En los desbarajustes de la justa electoral del pasado 2021 apareció un candidato de armas tomar que aspiraba un escaño en el majestuoso Congreso nacional. Apareció como de la nada. No era nadie, carecía de domicilio conocido, no tenía ningún documento de identidad, nadie sabía si era soltero o casado o divorciado o viudo o mantenido y se desconocía cómo paraba la sartén, la olla o la paila. Pero allí estaba, vestido como el Charro de Moronacocha, mostrando su símbolo que era un látigo castigador, diciendo que a 200 años de la independencia peruana del poder castellano era fundamental revolucionar la decaída, desprestigiada y despreciable actividad política.

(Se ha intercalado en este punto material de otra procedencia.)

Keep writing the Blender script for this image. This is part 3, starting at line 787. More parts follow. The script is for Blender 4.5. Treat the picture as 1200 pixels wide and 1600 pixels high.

En su doctrina personal de renovación de ese rubro figuraba que en el día central de la votación, en la llamada cámara secreta, se debía de poner varias máquinas filmadores, incontables aparatos de grabación y hasta rastreadores con laser, para verificar el momento en que el votante hacía su cutra, su contrabando, su pendejada. Porque ese elector de marras casi nunca votaba por el que le regalaba más, le hacía chupar más, le daba de tragar más. Votaba como a la deriva, como si quisiera mentir con alevosía, como una oscura venganza a los que después mentían. Ello era una distorsión evidente que fundaba el equívoco inicial que arrastraba a los otros males de la política.
En su campaña entonces fustigó a los que estafaban a los pobres candidatos que, inocentemente, gastaban en café, pan, caldo, bocaditos, parrilladas. Para nada pagaban a los dueños de orquestas, a payasos placeros, a cantores de callejón de un solo grifo. Para nada hacían rifas, bingos y otros juegos de azar. ¿Por qué el siniestro votante consumía sin mostrar sus verdaderas intenciones? El manipulado voto no podía seguir siendo secreto, pues no se trataba de un asunto privado, de alcoba, sino de un suceso de masas que tenía que ver con el destino colectivo.